Is old style compile-time foreach redundant?

Steven Schveighoffer schveiguy at yahoo.com
Tue Jan 9 20:26:32 UTC 2018


On 1/9/18 2:31 PM, H. S. Teoh wrote:
> On Tue, Jan 09, 2018 at 02:24:11PM -0500, Steven Schveighoffer via Digitalmars-d-learn wrote:
> [...]
>> A break or continue is simply a goto underneath. A goto in an unrolled
>> loop isn't much different than a goto in a um... rolled loop :) It's
>> just that there are copies of each loop body, and the gotos need
>> copies of the labels.
>>
>> So no, it's not "interpreted" by the foreach statement, but the
>> foreach statement provides the anchors for the goto label targets.
> 
> True.
> 
> 
> [...]
>> And then of course, the optimizer weeds out the unreachable
>> statements.  Doing this with static foreach wouldn't be as pleasant.
>> You'd have to branch the entire loop body, or use a goto in the case
>> of a break.
> [...]
> 
> If there were a hypothetical `static continue` or `static break` that's
> recognized by the static foreach unroller, we could in theory automate
> this branching in the compiler itself, e.g., by deleting the AST nodes
> that would be skipped.  Of course, the syntax need not be `static
> continue`; if there were a way to overload `break LABEL;` for the same
> purpose, i.e., have the static foreach unroller inspect the label to see
> if it is referring to the static foreach itself, then this would work.
> 
> But I don't know the static foreach implementation enough to be able to
> tell whether this is actually possible at the time static foreach is
> processed, or whether there may be some chicken-and-egg problem with
> inspecting the target of a break/continue before semantic or whatever.
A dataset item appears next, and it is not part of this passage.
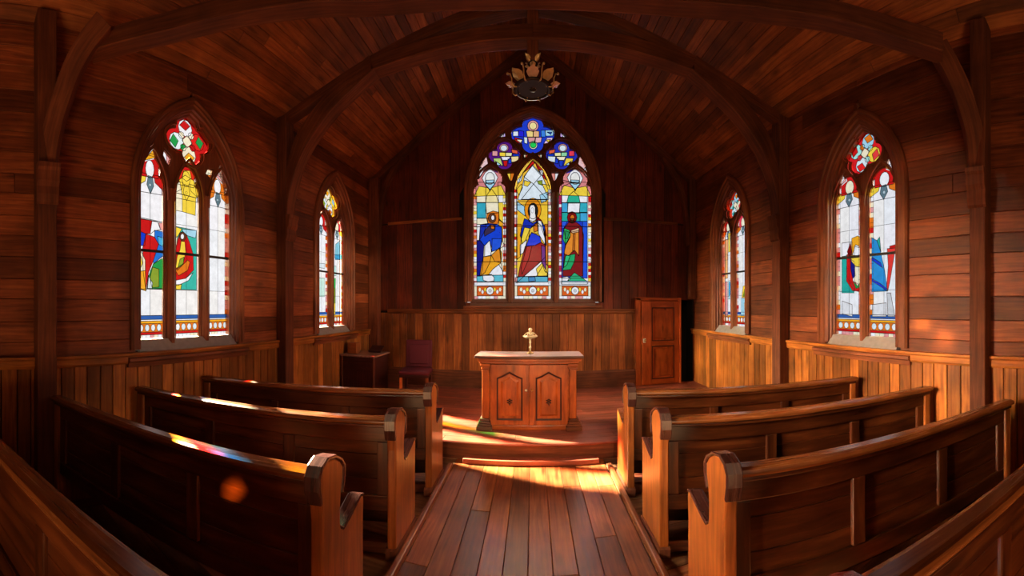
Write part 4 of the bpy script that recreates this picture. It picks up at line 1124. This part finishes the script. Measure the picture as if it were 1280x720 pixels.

Yeah, I think in terms of static foreach, it's not a straightforward 
problem. Because the compiler may not know enough information at the 
time to figure out whether it should still keep generating code.

For example:

static foreach(i; 0 .. 5)
{
    if(i == 3) static break;
    static assert(i < 3);
}

How does it know whether the static break should be "executed" at 
compile-time if it hasn't evaluated the if-statement? The code would 
have to have no runtime branches to make sure that static break can be 
evaluated at compile-time.

And this still puts it at a disadvantage when compared to tuple-foreach, 
at least as far as break/continue are concerned.